Ironically, the shallowest and most constant pitch for Tebow will likely be that of sportsman-evangelist, his religiosity offering the one safe through-note of his career that pundits can sound again and again. Although he probably won't mind, it still minimizes him, looking past what he is, for good or ill, to what still conceptually works. Oddly, this distorts his faith, too, making it a commodity-0bject that supersedes himself instead of being a facet of his personality.

Sunday, basketball writer and The Classical co-founder Bethlehem Shoals tweeted, "Only with Tebow do you realize just how quasi-religious so much of the NFL (all sports, really) narrative language is anyway." It's a funny statement, but not all that unusual. This is, after all, a league where almost all successes are attributed to the Lord, while all failures bear no mark from Him, save as an opportunity to help the athlete overcome them. As fervid, intense and vaguely sinister as we might find all those Arabs who invoke God at seemingly every opportunity, we forget that the first thing Drew "Guantanamo" Brees said on hoisting the Lombardi Trophy was (translated into Arabic), "Allahu Akbar!"
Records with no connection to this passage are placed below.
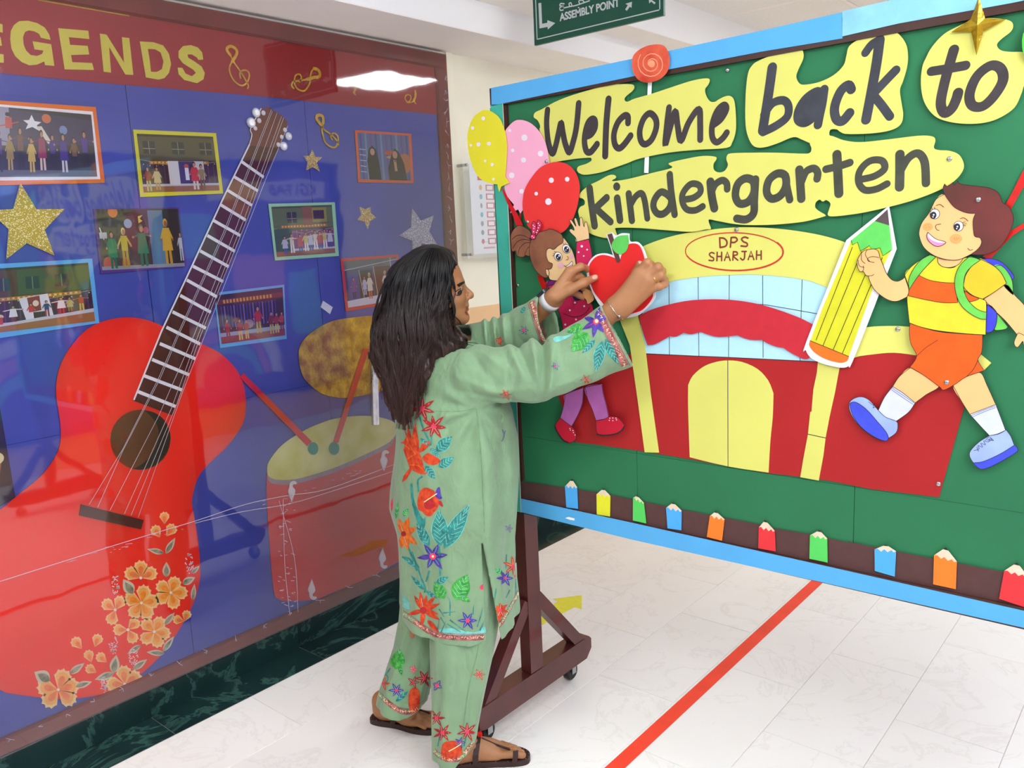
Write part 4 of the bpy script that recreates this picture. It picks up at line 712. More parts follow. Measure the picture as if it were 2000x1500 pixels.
wordsheet('w', out, 0.008, 'yellow word sheet lettered Welcome, under the red lollipop', [
 ('W', [S(ww, Nn([(892, 862), (885, 950), (890, 1050), (905, 1140), (932, 1200), (958, 1130), (980, 1030), (998, 962), (1012, 1040), (1032, 1130), (1062, 1190), (1092, 1110), (1118, 990), (1135, 812)]))]),
 ('E', [S(ww, Nn([(1192, 1068), (1232, 1050), (1262, 1000), (1262, 945), (1240, 932), (1210, 960), (1188, 1030), (1180, 1110), (1195, 1180), (1225, 1190), (1255, 1160), (1278, 1128)]))]),
 ('L', [S(ww + 1, Nn([(1368, 778), (1356, 900), (1348, 1020), (1342, 1218)]))]), ('C', [S(ww, Nn([(1520, 962), (1518, 912), (1488, 908), (1440, 960), (1410, 1050), (1418, 1130), (1450, 1160), (1490, 1130), (1540, 1062)]))]),
 ('O', [CL(ww, Nn([(1690, 888), (1642, 930), (1612, 1020), (1620, 1100), (1655, 1128), (1705, 1090), (1740, 1000), (1735, 930)]))]), ('M', [S(ww, Mm([(160, 562), (150, 640), (140, 755), (165, 670), (192, 580), (205, 660), (222, 735), (262, 640), (315, 570), (322, 650), (322, 728)]))]),
 ('E', [S(ww, Mm([(388, 655), (430, 622), (458, 570), (445, 548), (410, 580), (385, 650), (385, 715), (408, 742), (440, 720), (460, 692)]))])], M_ink)
out = Mm([(562, 385), (585, 340), (620, 315), (700, 285), (830, 262), (850, 275), (848, 310), (825, 360), (813, 400), (832, 436), (870, 440), (940, 425), (1010, 390), (1060, 340), (1075, 290), (1090, 240), (1150, 200), (1240, 170), (1310, 157), (1350, 180), (1385, 230), (1395, 290), (1390, 350), (1370, 420), (1353, 470), (1362, 540), (1370, 600), (1355, 650), (1300, 680), (1200, 695), (1080, 698), (1045, 688), (1025, 674), (995, 674), (985, 690), (988, 712), (988, 725), (930, 760), (850, 730), (800, 714), (720, 745), (650, 767), (600, 765), (570, 730), (550, 650), (550, 500)])
wk = 18
wordsheet('b', out, 0.0095, 'yellow word sheet lettered back, between Welcome and the sheet with the gold star', [
 ('B', [S(wk, Mm([(698, 355), (685, 450), (668, 560), (648, 682)])), S(wk - 3, Mm([(655, 600), (700, 540), (755, 525), (782, 555), (775, 610), (720, 655), (650, 690)]))]),
 ('A', [CL(wk - 2, Mm([(940, 480), (880, 510), (838, 570), (832, 625), (870, 640), (920, 600), (950, 540)])), S(wk - 2, Mm([(968, 468), (958, 540), (945, 600), (935, 652)]))]),
 ('C', [S(wk - 1, Mm([(1108, 468), (1092, 446), (1052, 480), (1022, 560), (1030, 620), (1062, 632), (1100, 590)]))]),
 ('K', [S(wk - 3, Mm([(1182, 278), (1215, 235), (1256, 212)])), S(wk, Mm([(1256, 212), (1240, 330), (1215, 470), (1185, 625)])), S(wk - 2, Mm([(1340, 368), (1290, 420), (1215, 500)])), S(wk - 2, Mm([(1215, 490), (1262, 545), (1308, 608)]))])], M_ink3)
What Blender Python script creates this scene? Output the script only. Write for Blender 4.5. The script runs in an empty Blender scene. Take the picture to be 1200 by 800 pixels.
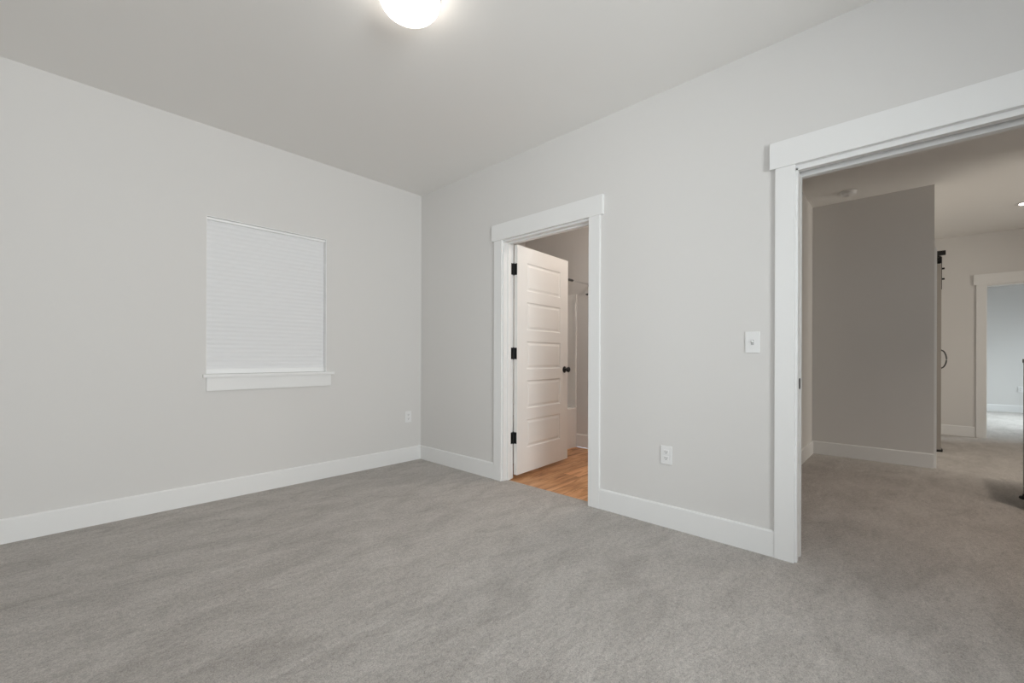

What distinguishes Tebow is that old pro-wrestling concept of "living the gimmick." Like old-school heel wrestlers with "Nazi" personas who'd keep speaking in a German accent even at the grocery store, just in case fans were around, Tebow doesn't drop his evangelical focus anywhere — except he's actually sincere. He's always been like this, even since high school. While someone like Michael Irvin talks the Jesus talk after screwing hookers, snorting piles of coke, carrying bricks of marijuana and stabbing a teammate in the throat, devotion wasn't something Tebow arrived at following a public-relations nightmare. It's even seemed to have totally inhibited the traditional college athlete bacchanalia — which is, let's be honest, pretty much why you go to college in the first place. (Aside from learning about post-structuralism, which is like figuring out how to shred on guitar, only instead of a guitar it's, like, words and everything, man.)

Tebow's been so consistently an athlete-evangelist, even going so far as to affirm that in writing on his face, that the whole of our understanding of him will probably be hung on that fact after debates about wins and losses fall away. At that point, he'll become a vehicle for argument about faith, reward and work. If he fails, critics will wonder why someone allegedly blessed by God to such a great degree couldn't be further blessed by becoming a better quarterback, or argue instead that God's bounty is reflected in a bad quarterback's earning $10 million anyway. He'll be proof of the munificent dickheadedness of an all-retarded Creator, some bozo with checks promoting failure upward via the St. Peter Principle. Tebow, meanwhile, would surely be modest about it all, finding in failure a test to discover a new resolve in himself, a new calling of lay ministry or activism or just going back to school.

He will probably never be a good quarterback. When he finally flunks out of the game, it will be on terms his actions or play dictated, but the result won't be wreathed in those terms. What he will be then is what he is now: largely secondary to what those daily hiccuping history need him to be. Pundits will champion him, and deny him again and again and again, or acclaim him and accuse him, and then leave it to the indifference of his career stat page to condemn whatever the numbers add up to.